Since the industrial revolution, the outsourcing phenomenon has been around (Patil et al., 2015). The trend towards outsourcing has become one of the strongest and most sustained developments over the last ten years (Fill & Visser, 2000; Solakivi et al; 2011). Operating in the given the dynamic and hostile business environment, organisations are being exposed to many challenges that posed adverse impacts on the survival and development of the businesses. As such, organisations have sought to restructure, build flexibility and reduce cost by contracting out functions and activities traditionally performed in-house. This scenario also has given impact to the development and growth of SMEs. In fact, from the context of Malaysia, SMEs have been at the front line of the economic expansion and considered as the powerhouse of the country's economy which, if properly nurture and groom, could leapfrog Malaysia from a developing to a developed nation (Abdul-Halim, et al. 2012). Moreover, the era of globalisation has required SME entrepreneurs to face massive changes regarding how they operate their businesses. In line with this, it has marked the end of the usual way of doing business, mandating new approaches into the forms of strategies that entrepreneurs need to adopt in order to ensure business sustainability (Shane & Venkataraman, 2000; Raman &Ahmad, 2013).
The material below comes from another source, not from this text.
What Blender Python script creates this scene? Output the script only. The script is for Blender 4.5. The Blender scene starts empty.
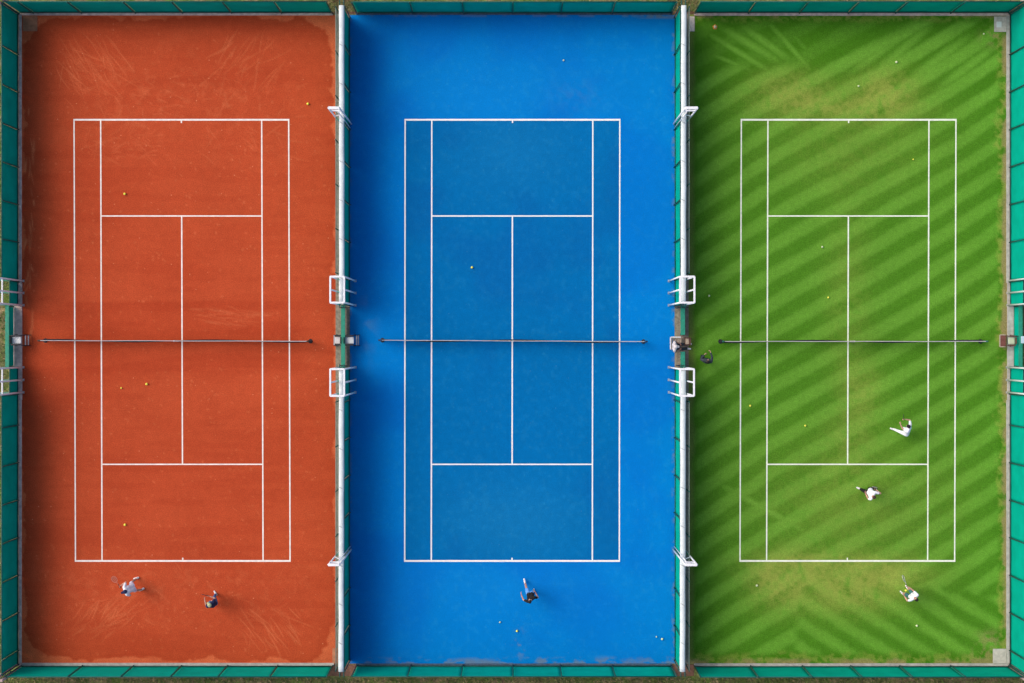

One of the many challenges is to get access to reasonably cost-effective financing and mostly venture capitalists do not see the potential of SMEs, as many SMEs do not have the track record that a stable or large organisation does (Brewer et al. 2013). Apart from that, many SMEs do not have skilled manpower because they could not afford to pay high salaries to get the skilled employees. SMEs cannot be competitive, innovative and creative without the skilled employees. On top of that, SMEs also experience lack of technological capability in which they do not have sufficient financing to acquire technology that may be actually be very pertinent for them to be competitive and have a strong market position (Butler & Callahan, 2014). It can be surmised from past researchers that the main obstacles surround SMEs are lack of financial and technical resources, insufficient relevant market information and government support and inability to deal with international affairs to execute the business successfully. Also, the new era of customers are looking for quality products at lower prices and superb delivery (Kumari et al. 2015; Unal & Dontu, 2014; Edvardsson, 2011).